Asked if he could confirm that no money laundering was taking place at the bank now, Mr Comyn said it was "one of the many things that I worry about frequently".

The money laundering scandal was one of the triggers for the government to reluctantly agree to hold the powerful Royal Commission.

Since then, the inquiry has heard accounts of wide-ranging misconduct across the financial sector, including claims that banks paid staff bonuses for selling inappropriate products, charged customers fees for no service, and in some cases charged fees to the accounts of dead people.

Mr Comyn said the promise of incentives may have helped create the corporate culture which permitted such abuses, and which was slammed by the judge running the inquiry in an interim report last month.

He said the bank had cut A$100 million a year in incentives, from those available to branch staff to himself personally.

"Incentives have played a role in some of the issues that we are facing now, it's very hard to conclude otherwise," Mr Comyn said.

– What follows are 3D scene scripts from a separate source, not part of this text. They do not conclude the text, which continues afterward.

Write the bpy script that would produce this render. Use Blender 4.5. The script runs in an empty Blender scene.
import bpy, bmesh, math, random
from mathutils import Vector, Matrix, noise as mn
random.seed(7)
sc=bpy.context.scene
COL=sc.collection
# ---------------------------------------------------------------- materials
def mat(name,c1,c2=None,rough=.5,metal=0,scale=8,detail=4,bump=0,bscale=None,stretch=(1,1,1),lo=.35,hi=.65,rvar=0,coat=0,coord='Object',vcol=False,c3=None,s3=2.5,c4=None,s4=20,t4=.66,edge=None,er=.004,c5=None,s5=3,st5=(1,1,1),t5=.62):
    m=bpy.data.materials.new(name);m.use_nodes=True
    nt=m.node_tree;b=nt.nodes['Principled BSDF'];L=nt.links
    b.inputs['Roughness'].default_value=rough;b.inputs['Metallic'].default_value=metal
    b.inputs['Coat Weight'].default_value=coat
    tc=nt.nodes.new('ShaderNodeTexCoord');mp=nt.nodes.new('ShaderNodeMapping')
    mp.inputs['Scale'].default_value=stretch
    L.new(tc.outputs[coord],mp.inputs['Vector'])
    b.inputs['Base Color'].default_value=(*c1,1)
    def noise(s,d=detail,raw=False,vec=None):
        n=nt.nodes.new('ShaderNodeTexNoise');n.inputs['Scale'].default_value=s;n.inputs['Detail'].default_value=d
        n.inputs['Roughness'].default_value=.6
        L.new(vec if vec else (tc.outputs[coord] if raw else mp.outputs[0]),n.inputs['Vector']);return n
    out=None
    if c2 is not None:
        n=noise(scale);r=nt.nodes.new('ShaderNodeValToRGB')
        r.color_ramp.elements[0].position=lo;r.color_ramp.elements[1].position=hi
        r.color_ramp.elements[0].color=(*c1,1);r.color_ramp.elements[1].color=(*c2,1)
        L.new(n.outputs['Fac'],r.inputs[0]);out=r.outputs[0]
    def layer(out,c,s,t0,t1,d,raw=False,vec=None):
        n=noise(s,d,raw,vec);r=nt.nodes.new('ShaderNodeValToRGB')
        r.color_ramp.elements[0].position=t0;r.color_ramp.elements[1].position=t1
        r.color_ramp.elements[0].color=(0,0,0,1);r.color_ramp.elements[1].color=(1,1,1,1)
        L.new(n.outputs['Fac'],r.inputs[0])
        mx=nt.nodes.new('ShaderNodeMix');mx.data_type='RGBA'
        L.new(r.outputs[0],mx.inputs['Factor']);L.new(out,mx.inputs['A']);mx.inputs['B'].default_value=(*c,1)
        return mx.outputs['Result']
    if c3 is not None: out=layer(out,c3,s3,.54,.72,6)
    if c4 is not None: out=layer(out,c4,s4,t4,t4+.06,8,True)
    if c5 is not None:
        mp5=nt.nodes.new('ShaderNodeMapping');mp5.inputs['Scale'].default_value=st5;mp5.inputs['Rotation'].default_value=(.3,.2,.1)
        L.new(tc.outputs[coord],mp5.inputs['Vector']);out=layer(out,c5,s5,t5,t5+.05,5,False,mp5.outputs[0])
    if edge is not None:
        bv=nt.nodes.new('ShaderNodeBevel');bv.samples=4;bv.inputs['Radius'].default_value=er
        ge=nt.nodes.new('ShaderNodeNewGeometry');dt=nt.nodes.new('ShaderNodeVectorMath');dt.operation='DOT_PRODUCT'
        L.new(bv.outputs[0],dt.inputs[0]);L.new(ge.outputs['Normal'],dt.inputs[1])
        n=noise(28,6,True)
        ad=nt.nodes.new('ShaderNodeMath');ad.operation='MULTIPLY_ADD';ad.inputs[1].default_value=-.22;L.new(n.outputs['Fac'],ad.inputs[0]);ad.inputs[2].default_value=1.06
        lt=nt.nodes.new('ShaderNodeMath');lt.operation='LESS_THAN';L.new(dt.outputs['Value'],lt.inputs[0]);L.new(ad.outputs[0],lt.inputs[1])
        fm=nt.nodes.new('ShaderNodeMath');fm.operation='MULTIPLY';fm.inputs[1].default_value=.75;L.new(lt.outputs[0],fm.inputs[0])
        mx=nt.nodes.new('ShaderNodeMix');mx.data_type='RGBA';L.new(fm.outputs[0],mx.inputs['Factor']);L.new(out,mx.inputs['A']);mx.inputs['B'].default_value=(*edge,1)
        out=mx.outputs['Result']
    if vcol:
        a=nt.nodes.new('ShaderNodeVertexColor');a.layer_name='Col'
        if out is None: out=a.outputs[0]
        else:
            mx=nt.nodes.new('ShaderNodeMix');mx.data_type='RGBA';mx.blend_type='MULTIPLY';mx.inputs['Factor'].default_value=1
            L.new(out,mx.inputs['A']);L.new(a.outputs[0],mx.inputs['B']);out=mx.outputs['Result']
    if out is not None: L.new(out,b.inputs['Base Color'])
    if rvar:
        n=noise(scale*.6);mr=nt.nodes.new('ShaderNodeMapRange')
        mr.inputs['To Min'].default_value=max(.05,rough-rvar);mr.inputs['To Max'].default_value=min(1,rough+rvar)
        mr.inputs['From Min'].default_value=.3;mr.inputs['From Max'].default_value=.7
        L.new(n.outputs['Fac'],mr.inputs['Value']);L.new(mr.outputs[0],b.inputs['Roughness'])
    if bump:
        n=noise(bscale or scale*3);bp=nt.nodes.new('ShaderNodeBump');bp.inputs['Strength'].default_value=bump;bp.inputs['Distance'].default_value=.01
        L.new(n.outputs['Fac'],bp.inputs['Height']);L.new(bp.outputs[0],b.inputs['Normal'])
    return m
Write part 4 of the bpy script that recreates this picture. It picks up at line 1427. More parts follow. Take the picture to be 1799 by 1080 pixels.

Asked why it had taken the Royal Commission to make the bank repair its culture, Mr Comyn said: "I don't think there's an acceptable explanation ... other than to say we have been too slow to get to the root cause (and) we haven't fixed the issues."

Most major Australian banks and the country's centre-right government, a traditional ally of the sector, had long opposed holding a Royal Commission. On Thursday, Mr Comyn said CBA now acknowledges it was wrong to oppose the inquiry.